For now, the only spirits you can get are vodka and gin, both of which are made from the distillery’s rye whiskey mashbill. The gin is exceptionally fragrant and soft even at 106 proof; the vodka, unlike most vodkas, is quite good sipped neat.

At roughly 18 months old Eaves’ rye bourbon and wheat bourbon won’t be bottled until at least 2021. Her straight rye may be released in 2019, but she’s not guaranteeing anything.

“We’re not rushing it,” she says. “We’ve taken our time with everything else, so why rush the most important things?”
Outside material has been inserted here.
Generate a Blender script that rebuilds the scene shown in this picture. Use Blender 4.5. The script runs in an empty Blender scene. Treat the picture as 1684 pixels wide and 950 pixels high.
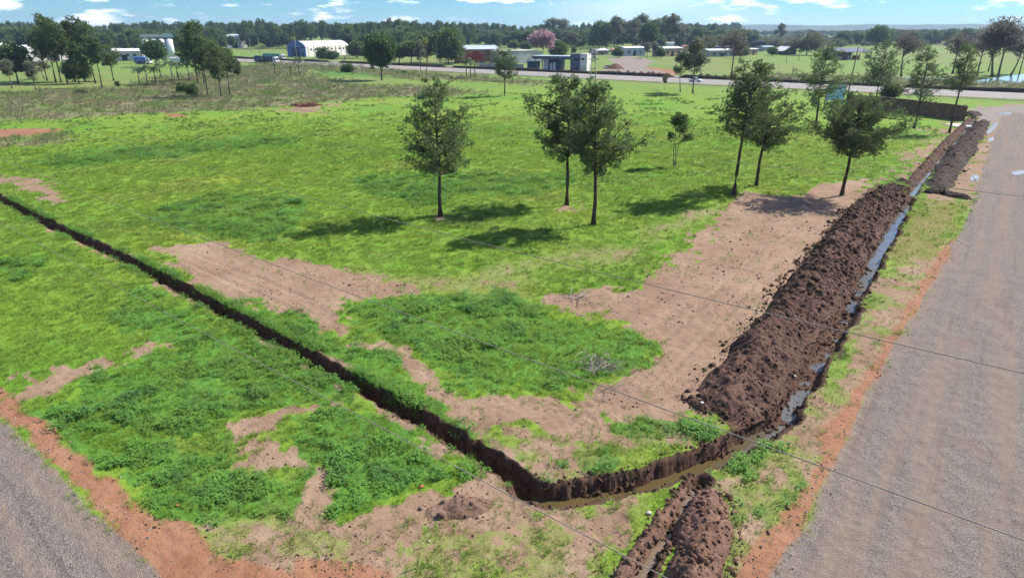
import bpy, math, random
import numpy as np
from mathutils import Vector, Matrix

scene = bpy.context.scene
C = scene.collection
R = math.radians
rng = np.random.default_rng(7)
random.seed(7)

# ---------------------------------------------------------------- camera
F, HZ, HC = 1090.0, 50.0, 17.0           # focal length and horizon row measured on the photograph, drone height in metres
PITCH = math.atan((475 - HZ) / F)
cam_d = bpy.data.cameras.new('camera')
cam = bpy.data.objects.new('camera', cam_d)
C.objects.link(cam)
cam.location = (0, 0, HC)
cam.rotation_euler = (math.pi / 2 - PITCH, 0, 0)
cam_d.sensor_width = 36.0
cam_d.lens = 36.0 * F / 1684.0
cam_d.clip_start = 0.5
cam_d.clip_end = 60000
scene.camera = cam

# ---------------------------------------------------------------- sky, sun, exposure
SUN_EL, SUN_AZ = R(43), math.atan2(0.885, 0.465)     # azimuth clockwise from +Y
world = bpy.data.worlds.new('World')
scene.world = world
world.use_nodes = True
wn, wl = world.node_tree.nodes, world.node_tree.links
wn.clear()
w_out = wn.new('ShaderNodeOutputWorld')
w_bg = wn.new('ShaderNodeBackground')
w_bg.inputs['Strength'].default_value = 0.06
sky = wn.new('ShaderNodeTexSky')
sky.sky_type = 'NISHITA'
sky.sun_disc = False
sky.sun_elevation = SUN_EL
sky.sun_rotation = SUN_AZ
sky.altitude = 100
sky.air_density = 1.0
sky.dust_density = 0.1
sky.ozone_density = 2.0
tc = wn.new('ShaderNodeTexCoord')


def wnode(t, **kw):
    n = wn.new(t)
    for k, v in kw.items():
        n.inputs[k].default_value = v
    return n


tint = wn.new('ShaderNodeMix'); tint.data_type = 'RGBA'; tint.blend_type = 'MULTIPLY'; tint.inputs['Factor'].default_value = 1.0
tint.inputs['B'].default_value = (0.50, 0.86, 1.30, 1)
wl.new(sky.outputs[0], tint.inputs['A'])
hsv = wnode('ShaderNodeHueSaturation', Saturation=1.12, Value=1.0)
wl.new(tint.outputs['Result'], hsv.inputs['Color'])
mp = wnode('ShaderNodeMapping')
mp.inputs['Scale'].default_value = (1.0, 1.0, 4.2)
mp.inputs['Location'].default_value = (0.35, 0.1, 0.02)
wl.new(tc.outputs['Generated'], mp.inputs[0])
cn = wnode('ShaderNodeTexNoise', Scale=15.0, Detail=9.0, Roughness=0.55)
wl.new(mp.outputs[0], cn.inputs['Vector'])
cr = wn.new('ShaderNodeValToRGB')
cr.color_ramp.elements[0].position = 0.545
cr.color_ramp.elements[1].position = 0.66
wl.new(cn.outputs[0], cr.inputs[0])
cn2 = wnode('ShaderNodeTexNoise', Scale=2.2, Detail=3.0, Roughness=0.5)
wl.new(mp.outputs[0], cn2.inputs['Vector'])
cr2 = wn.new('ShaderNodeValToRGB')
cr2.color_ramp.elements[0].position = 0.47
cr2.color_ramp.elements[1].position = 0.80
cr2.color_ramp.elements[1].color = (0.55, 0.55, 0.55, 1)
wl.new(cn2.outputs[0], cr2.inputs[0])
mxf = wn.new('ShaderNodeMath'); mxf.operation = 'MAXIMUM'
wl.new(cr.outputs[0], mxf.inputs[0]); wl.new(cr2.outputs[0], mxf.inputs[1])
wmix = wn.new('ShaderNodeMix'); wmix.data_type = 'RGBA'
wmix.inputs['B'].default_value = (15, 15.2, 15.5, 1)
wl.new(mxf.outputs[0], wmix.inputs['Factor'])
wl.new(hsv.outputs[0], wmix.inputs['A'])
wl.new(wmix.outputs['Result'], w_bg.inputs['Color'])
wl.new(w_bg.outputs[0], w_out.inputs['Surface'])

sun_d = bpy.data.lights.new('sun', 'SUN')
sun_d.energy = 5.0
sun_d.angle = R(0.53)
sun_d.color = (1.0, 0.93, 0.82)
sun = bpy.data.objects.new('sun', sun_d)
C.objects.link(sun)
sdir = Vector((math.sin(SUN_AZ) * math.cos(SUN_EL), math.cos(SUN_AZ) * math.cos(SUN_EL), math.sin(SUN_EL)))
sun.rotation_euler = sdir.to_track_quat('Z', 'Y').to_euler()
sun.location = sdir * 200

scene.view_settings.view_transform = 'Standard'
scene.view_settings.look = 'None'
scene.view_settings.exposure = 0.87
scene.view_settings.gamma = 1.0
scene.view_settings.use_curve_mapping = False
scene.render.engine = 'CYCLES'
scene.cycles.max_bounces = 4
scene.cycles.use_adaptive_sampling = True
scene.cycles.adaptive_threshold = 0.03
scene.cycles.diffuse_bounces = 2
scene.cycles.transparent_max_bounces = 6
scene.cycles.volume_bounces = 0
scene.cycles.use_denoising = True


# ---------------------------------------------------------------- survey helper: photograph pixel -> point on the ground
def G(u, v, z=0.0):
    x = (u - 842) / F
    y = -(v - 475) / F
    dy = math.cos(PITCH) + y * math.sin(PITCH)
    dz = -math.sin(PITCH) + y * math.cos(PITCH)
    t = (z - HC) / dz
    return (x * t, dy * t)


def ppm(y, z=0.0):                        # pixels per metre at depth y
    return F / (y * math.cos(PITCH) + (HC - z) * math.sin(PITCH))


def GP(pts):
    return np.array([G(*p) for p in pts])


def height_for(u, vb, vt):               # metres of an upright thing whose foot is at row vb and top at row vt
    x, y = G(u, vb)
    a = math.atan((475 - vt) / F) - PITCH
    return HC + math.tan(a) * y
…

Some key details on the forthcoming whiskey:

  • Low wines come off the still at 125 proof, and then from doubler at 135 proof.
  • Bourbons are barreled at 107 proof, rye at 118 proof.
  • Corn used in its mashbills is white corn, which was Taylor’s preference.
  • Its bourbon rye mashbill is 73 percent white corn, 17 percent malt and 10 percent rye.
  • Bourbon wheat mashbill is 73 percent corn, 17 percent malt, 10 percent wheat.
  • Straight rye is 63 percent rye, 20 percent malt and 17 percent corn.
  • Why so much malt? Because Eaves wants to amplify her spirits’ cereal notes and increase mouthfeel.
  • Marianne: 4 different mashbills, two unique yeast strains.